The POSIX runtime extension includes counting semaphores, specified by functions such as sem_wait, sem_post, and sem_create. Unfortunately, OS X does not implement sem_create for counting (unnamed) semaphores, only implementing it for named semaphores. This certainly creates quite an issue if you want the ease of use (or power in some cases), of a counting semaphore.
I thought I was at a loss for using them until I stumbled upon the Mach kernel primitive semaphores, which happen to be, thank goodness, counting semaphores. The Mach kernel specifies the following functions for using semaphores, as defined by <mach/semaphore.h> and <mach/task.h> (Note: I have only listed the important ones that have POSIX relatives):
kern_return_t semaphore_create(task_t task, semaphore_t *semaphore,
int policy, int value)
kern_return_t semaphore_signal(semaphore_t semaphore)
kern_return_t semaphore_signal_all(semaphore_t semaphore)
kern_return_t semaphore_wait(semaphore_t semaphore)
kern_return_t semaphore_destroy(task_t task, semaphore_t semaphore)
kern_return_t semaphore_signal_thread(semaphore_t semaphore,
thread_act_t thread_act)
By looking at them, you can probably guess what they do, and if you don’t, you can always look it up in the documentation, or click here to view it on Apple’s developer website.
You may however, be wondering what the task_t type is, and how you might possibly retrieve the correct task_t struct.
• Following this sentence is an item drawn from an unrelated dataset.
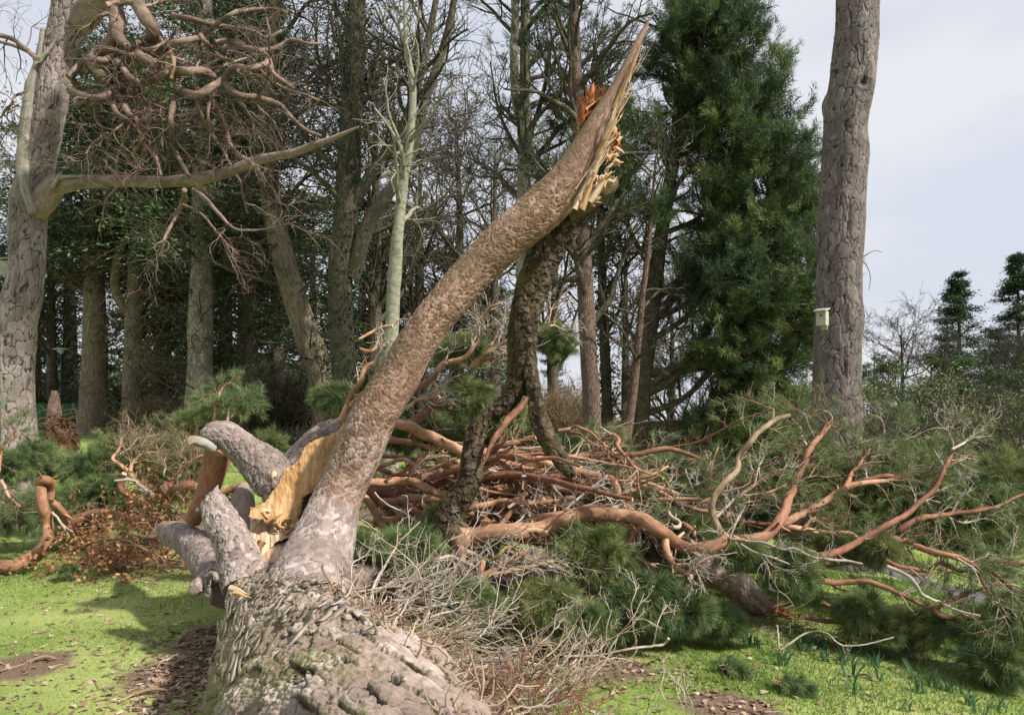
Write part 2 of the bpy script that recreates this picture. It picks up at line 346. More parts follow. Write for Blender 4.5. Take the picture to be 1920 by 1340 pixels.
M = {}
M['trunk'] = geobark('flaky_trunk_bark', (.020, .013, .009), (.13, .092, .07), (.31, .24, .20), (.60, .545, .51), moss=(.15, .145, .055), grain=(130, 130, 14), idw=.42, mossc=.52)
M['limb'] = geobark('scaly_limb_bark', (.055, .03, .02), (.16, .095, .064), (.28, .18, .13), (.42, .30, .235), moss=(.15, .125, .06), grain=(70, 70, 30), idw=.7, base=((.15, .11, .09), (.29, .225, .195), (.46, .39, .355)))
M['grey'] = geobark('grey_limb_bark', (.045, .033, .028), (.16, .12, .105), (.30, .24, .215), (.46, .40, .37), grain=(70, 70, 30), idw=.6)
M['mossygeo'] = geobark('mossy_dark_limb_bark', (.012, .008, .005), (.028, .019, .011), (.06, .043, .024), (.13, .10, .065), moss=(.12, .125, .02), grain=(60, 60, 25), idw=.7, mossc=.68)
M['wood'] = None
m, t, b = newmat('torn_orange_wood'); L = t.links.new
bkn = attr(t, 'bk').outputs['Vector']; n1 = noise(t, mapped(t, bkn, (14, 14, 3.0)), 1.6, 6, .6); n2 = noise(t, bkn, 4, 3)
c1 = ramp(t, n1.outputs[0], [(.3, (.28, .145, .06)), (.5, (.42, .25, .115)), (.75, (.57, .40, .24))])
c1 = mix(t, ramp(t, n2.outputs[0], [(.35, (0,) * 3), (.62, (1,) * 3)]), c1, mix(t, .3, c1, (.50, .27, .10)))
L(c1, b.inputs['Base Color']); b.inputs['Roughness'].default_value = .6
bp = t.nodes.new('ShaderNodeBump'); bp.inputs['Strength'].default_value = .5; bp.inputs['Distance'].default_value = .01; L(n1.outputs[0], bp.inputs['Height']); L(bp.outputs[0], b.inputs['Normal'])
M['wood'] = m
M['palewood'] = plain('pale_split_wood', (.33, .20, .11), (.70, .54, .39), 30, .65, .5, .006, 'bk', (1, 1, .12))
M['redwood'] = plain('rotten_red_wood', (.20, .055, .015), (.42, .15, .05), 12, .8, .8, .02, 'bk', (1, 1, .3))
M['orange'] = smoothbark('orange_pine_bark', (.22, .11, .062), (.42, .225, .125), (.60, .40, .27))
M['redbr'] = smoothbark('red_brown_pine_bark', (.17, .075, .05), (.30, .14, .085), (.42, .23, .15))
M['greyst'] = smoothbark('grey_dead_bark', (.20, .17, .145), (.36, .32, .28), (.50, .46, .42), 30)
M['mossy'] = smoothbark('mossy_dark_bark', (.055, .038, .024), (.11, .082, .045), (.19, .145, .09), 14, 1.0, moss=(.10, .105, .022), mosspos=.52)
M['pale'] = smoothbark('pale_twig_bark', (.30, .245, .19), (.46, .39, .32), (.62, .55, .47), 40, .2)
M['twig'] = smoothbark('brown_twig_bark', (.15, .10, .06), (.27, .19, .12), (.40, .31, .20), 40, .2)
M['yelmoss'] = plain('yellow_moss', (.10, .09, .025), (.26, .215, .05), 40, .9, .8, .01, 'bk')
M['pinebark'] = bark('pine_plate_bark', (.10, .078, .068), (.27, .21, .185), (.46, .39, .36), .055, .16, .8, .03, cw=.10)
M['pineR'] = bark('right_pine_bark', (.055, .042, .038), (.20, .155, .14), (.37, .31, .285), .06, .16, .9, .03, cw=.12)
M['bgred'] = bark('far_red_bark', (.05, .033, .025), (.125, .082, .062), (.21, .15, .12), .05, .25, .6, .02)
M['bgdark'] = bark('far_dark_bark', (.03, .024, .018), (.085, .07, .052), (.165, .14, .105), .05, .25, .7, .02, moss=(.06, .065, .025), mossamt=.3)
M['bgbrown'] = bark('far_brown_bark', (.10, .075, .05), (.22, .17, .115), (.34, .28, .20), .045, .8, .7, .03, moss=(.11, .11, .05), mossamt=.2)
M['bgbeige'] = bark('far_beige_bark', (.12, .10, .075), (.24, .205, .16), (.36, .32, .26), .10, .3, .4, .01, moss=(.12, .12, .06), mossamt=.35)
M['birch'] = plain('pale_birch_bark', (.13, .13, .085), (.33, .33, .25), 9, .8, .4, .006, 'bk', (1, 1, 1.6))
M['contort'] = smoothbark('brown_contorted_bark', (.10, .065, .05), (.20, .135, .105), (.34, .255, .21), 22, .8)
M['pinklimb'] = smoothbark('grey_pink_limb_bark', (.19, .135, .11), (.30, .225, .19), (.42, .34, .30), 22, .8)
M['dead'] = plain('bleached_dead_wood', (.15, .13, .10), (.36, .34, .29), 20, .8, .7, .01, 'bk', (1, 1, .15))
M['needle'] = leafmat('blue_green_needles', [(0, (.05, .09, .042)), (.5, (.13, .195, .075)), (1, (.29, .325, .12))])
M['needleY'] = leafmat('olive_needles', [(0, (.06, .095, .032)), (.5, (.13, .185, .06)), (1, (.26, .28, .11))])
M['pineF'] = leafmat('pine_crown_needles', [(0, (.02, .044, .026)), (.45, (.065, .11, .042)), (1, (.19, .235, .075))])
M['darkF'] = leafmat('dark_conifer_foliage', [(0, (.022, .044, .022)), (.5, (.055, .10, .036)), (1, (.12, .18, .055))], .15)
M['ivy'] = leafmat('ivy_leaves', [(0, (.012, .035, .012)), (.5, (.035, .08, .022)), (1, (.10, .15, .05))], .15)
M['hedge'] = leafmat('hedge_leaves', [(0, (.035, .055, .025)), (.5, (.14, .17, .07)), (1, (.32, .33, .16))], .2)
M['brownleaf'] = leafmat('dry_beech_leaves', [(0, (.14, .055, .025)), (.5, (.36, .16, .07)), (1, (.60, .36, .18))], .25)
M['litter'] = leafmat('fallen_leaf_litter', [(0, (.13, .08, .05)), (.5, (.30, .20, .13)), (1, (.52, .42, .32))], .1)
M['grass'] = leafmat('grass_blades', [(0, (.085, .15, .03)), (.5, (.18, .275, .055)), (1, (.38, .41, .16))], .3)
M['daff'] = leafmat('daffodil_leaves', [(0, (.04, .11, .05)), (1, (.12, .22, .11))], .3)
M['white'] = leafmat('white_petals', [(0, (.7, .7, .68)), (1, (.85, .85, .83))], .3)
def gp(px, py, dmax=200.):
    """where the view ray through a photo pixel meets the ground"""
    d = 1.5
    while d < dmax:
        p = P(px, py, d)
        if p[2] <= G(p[0], p[1]): return p
        d *= 1.004
    return P(px, py, dmax)
# ---------------------------------------------------------------- ground, paths
def spaced(a, b, n, k): t = np.linspace(-1, 1, n); s = np.sign(t) * np.abs(t) ** k; return np.where(s < 0, -s * a, s * b)
gx = spaced(-160, 180, 420, 2.6); gy = 5 + spaced(-30, 420, 460, 2.6)
X, Y = np.meshgrid(gx, gy); Z = G(X, Y)
spots = []
for px, py, r, a in ((60, 1245, .28, 1.), (360, 1260, .35, .9), (300, 1338, .2, .7), (395, 1200, .25, .8), (1140, 1250, .33, 1.), (1090, 1235, .25, .8), (1385, 1325, .22, 1.), (1330, 1320, .2, .7), (760, 1290, .7, 1.), (900, 1260, .45, .7), (300, 1010, .7, .8), (1400, 1180, .3, .5), (1000, 1150, .8, .9), (1200, 1130, .8, .9), (800, 1100, 1.0, 1), (800, 960, 1.2, 1.2), (950, 940, 1.6, 1.2), (1100, 940, 1.6, 1.2), (1250, 1000, 1.4, 1.1), (900, 900, 2.2, 1.), (1050, 890, 2.4, 1.), (720, 900, 1.8, 1.1), (1400, 1050, 1.3, .8), (420, 980, 1.2, 1.)):
    q = gp(px, py); spots.append((q[0], q[1], r, a))
D = np.zeros_like(X)
for x0, y0, r, a in spots: D = np.maximum(D, a * np.exp(-(((X - x0) ** 2 + (Y - y0) ** 2) / r ** 2)))
D = D + .35 * fbm(X * 2.2, Y * 2.2, 0, 4, 21) * (.35 + D) + .12 * fbm(X * .6, Y * .6, 0, 3, 31)
D = np.maximum(D, sst(26, 33, Y) * sst(-2, -8, X) * .0)
D = np.clip(np.maximum(D, sst(40, 46, Y) * .9), 0, 1)
b_ = Buf(); n, m_ = X.shape; a = np.arange(n - 1)[:, None] * m_; bb = np.arange(m_ - 1)[None]
b_.add(np.stack([X, Y, Z], -1), q=np.stack([a + bb, a + bb + 1, a + m_ + bb + 1, a + m_ + bb], -1), bk=np.stack([X, Y, Z], -1), tint=D)
m, t, b = newmat('lawn'); L = t.links.new; bkv = attr(t, 'bk').outputs['Vector']; ti = attr(t, 'tint').outputs['Fac']
n1 = noise(t, bkv, 9, 6, .7); n2 = noise(t, bkv, .55, 4); n3 = noise(t, bkv, 60, 3, .7)
g1 = ramp(t, n1.outputs[0], [(.3, (.08, .13, .025)), (.5, (.16, .235, .045)), (.7, (.26, .31, .09))])
g2 = mix(t, ramp(t, n2.outputs[0], [(.42, (0,) * 3), (.6, (1,) * 3)]), g1, (.30, .34, .11)); 
soil = ramp(t, n3.outputs[0], [(.3, (.07, .045, .03)), (.55, (.16, .11, .075)), (.75, (.27, .20, .145))])
dm = t.nodes.new('ShaderNodeMath'); dm.operation = 'MULTIPLY_ADD'; L(n1.outputs[0], dm.inputs[0]); dm.inputs[1].default_value = .8; L(ti, dm.inputs[2])
L(mix(t, ramp(t, dm.outputs[0], [(.66, (0,) * 3), (1.05, (1,) * 3)]), g2, soil), b.inputs['Base Color']); b.inputs['Roughness'].default_value = .95
bp = t.nodes.new('ShaderNodeBump'); bp.inputs['Strength'].default_value = .6; bp.inputs['Distance'].default_value = .02; L(n3.outputs[0], bp.inputs['Height']); L(bp.outputs[0], b.inputs['Normal'])
tag(b_.build('ground', m), kind='structure')
M['tarmac'] = plain('tarmac', (.09, .085, .085), (.15, .145, .145), 30, .85, .3, .005, 'bk')
def strip(name, pts, wd, mat, lift=.03):
    c = catmull(pts, 120); T = nrm(np.gradient(c[:, :2], axis=0)); Nn = np.stack([-T[:, 1], T[:, 0]], 1); bf = Buf(); ks = np.linspace(-.5, .5, 9)
    v = c[:, None, :2] + Nn[:, None] * ks[None, :, None] * wd; z = G(v[..., 0], v[..., 1]) + lift; z[:, 0] -= .08; z[:, -1] -= .08
    v = np.concatenate([v, z[..., None]], -1); a = np.arange(119)[:, None] * 9; k = np.arange(8)[None]
    bf.add(v, q=np.stack([a + k, a + k + 9, a + k + 10, a + k + 1], -1), bk=v); return tag(bf.build(name, mat), kind='structure')
strip('path', [(-60, 33), (-30, 34.5), (-18, 35.5), (-8, 37.5), (2, 44)], 2.2, M['tarmac'])
strip('path', [gp(x, y)[:2] for x, y in ((1250, 955), (1500, 1005), (1680, 1072), (1790, 1108), (1960, 1165), (2200, 1240), (2700, 1390))], 1.0, M['tarmac'])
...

But never fear, in <mach/task.h>, there are two methods for getting the current task: current_task and mach_task_self, which both return the current task, but in different forms. For user space programming, you should use mach_task_self, which returns a pointer to the kernel’s virtual memory map. If you are doing kernel programming, however, you would not want to use mach_task_self, and instead you want to use current_task. Do not attempt to use current_task in user-space programming, since linking of your code will fail since the symbol is only available to Kernel extensions.
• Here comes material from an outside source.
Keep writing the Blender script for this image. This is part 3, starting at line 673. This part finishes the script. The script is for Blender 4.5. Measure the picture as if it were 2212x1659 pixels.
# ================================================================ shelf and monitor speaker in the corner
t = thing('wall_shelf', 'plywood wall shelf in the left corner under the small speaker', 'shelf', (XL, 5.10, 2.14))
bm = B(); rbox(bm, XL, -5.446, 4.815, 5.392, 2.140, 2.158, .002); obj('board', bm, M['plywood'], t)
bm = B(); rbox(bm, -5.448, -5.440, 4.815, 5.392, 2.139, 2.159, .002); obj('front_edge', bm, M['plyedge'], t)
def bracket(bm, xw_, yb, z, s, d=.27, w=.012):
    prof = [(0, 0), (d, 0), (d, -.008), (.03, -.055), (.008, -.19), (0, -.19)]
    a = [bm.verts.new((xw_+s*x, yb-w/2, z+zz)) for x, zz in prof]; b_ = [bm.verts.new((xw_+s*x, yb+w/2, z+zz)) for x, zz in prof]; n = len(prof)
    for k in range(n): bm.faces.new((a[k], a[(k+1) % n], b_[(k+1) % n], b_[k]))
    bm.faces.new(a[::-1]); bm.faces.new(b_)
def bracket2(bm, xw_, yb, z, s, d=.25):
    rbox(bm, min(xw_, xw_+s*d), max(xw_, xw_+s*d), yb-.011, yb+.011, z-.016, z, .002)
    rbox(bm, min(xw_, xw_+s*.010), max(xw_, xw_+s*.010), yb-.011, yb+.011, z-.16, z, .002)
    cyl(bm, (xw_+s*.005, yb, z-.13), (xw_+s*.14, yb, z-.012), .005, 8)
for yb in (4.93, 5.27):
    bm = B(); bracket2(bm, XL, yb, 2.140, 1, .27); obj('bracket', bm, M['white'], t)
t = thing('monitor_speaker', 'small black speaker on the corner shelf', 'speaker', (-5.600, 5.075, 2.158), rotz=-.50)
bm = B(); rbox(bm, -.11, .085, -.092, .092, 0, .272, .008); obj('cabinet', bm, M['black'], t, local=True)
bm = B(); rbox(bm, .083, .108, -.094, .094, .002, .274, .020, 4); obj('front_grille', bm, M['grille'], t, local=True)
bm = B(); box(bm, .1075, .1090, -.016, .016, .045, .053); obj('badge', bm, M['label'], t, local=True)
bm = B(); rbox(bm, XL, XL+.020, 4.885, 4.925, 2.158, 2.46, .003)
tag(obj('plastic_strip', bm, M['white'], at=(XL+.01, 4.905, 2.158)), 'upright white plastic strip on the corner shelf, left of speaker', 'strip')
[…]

Below is an example using the counting semaphore primitives. Basically, we are counting up and counting down a static variable by the same amount on two separate threads. With the semaphores, the final value should be zero. If you remove the semaphores, you will not get zero, and you will get some arbitrary value.
#include <stdio.h>
#include <pthread.h>
#include <mach/semaphore.h>
#include <mach/task.h>
static int x = 0;
semaphore_t sem = 0;
void * countUp(void *param)
{
semaphore_wait(sem);
unsigned i = 0;
for (i = 0; i < 100000000; i++)
x++;
semaphore_signal(sem);
return NULL;
}
void * countDown(void * param)
{
semaphore_wait(sem);
unsigned i = 0;
for (i = 0; i < 100000000; i++)
x--;
semaphore_signal(sem);
return NULL;
}
int main (int argc, const char * argv[])
{
// Create our semaphore. SYNC_POLICY_FIFO is how we handle threads that are
// waiting on the semaphore. I am pretty sure that POSIX uses FIFO, so I
// think it is best to use that here, though there are other options defined
// in .
int initialValue = 1;
semaphore_create(mach_task_self(), &sem, SYNC_POLICY_FIFO, initialValue);
pthread_t up, down;
pthread_create(&up, NULL, countUp, NULL);
pthread_create(&down, NULL, countDown, NULL);
pthread_join(up, NULL);
pthread_join(down, NULL);
printf(”%d\n”, x); // Should print 0.
return 0;
}
Now the only problem with this code is that it is not platform independent, and will not compile on Linux. If you wanted, you could make platform independent versions of semaphore creating, posting, and waiting functions, as implemented in the example below:
#ifdef __APPLE__
#include <mach/semaphore.h>
#include <mach/task.h>
#else
#include <semaphore.h>
#endif
void platform_sem_create(void * semStructure, int initialValue)
{
#ifdef __APPLE__
semaphore_create(mach_task_self(), (semaphore_t *)semStructure, SYNC_POLICY_FIFO, initialValue);
#else
int pshared = 0;
sem_init((sem_t *)semStructure, pshared, initialValue);
#endif
}
void platform_sem_signal(void * semStructure)
{
#ifdef __APPLE__
semaphore_signal(*((semaphore_t *)semStructure));
#else
sem_post((sem_t *)semStructure);
#endif
}
void platform_sem_wait(void * semStructure)
{
#ifdef __APPLE__
semaphore_wait(*((semaphore_t *)semStructure));
#else
sem_wait((sem_t *)semStructure);
#endif
}
Then in your code, just use platform_sem_create, platform_sem_signal, and platform_sem_wait instead of functions like sem_wait, semaphore_create, etc.
And that’s the magic to using counting semaphores on Mac OS X.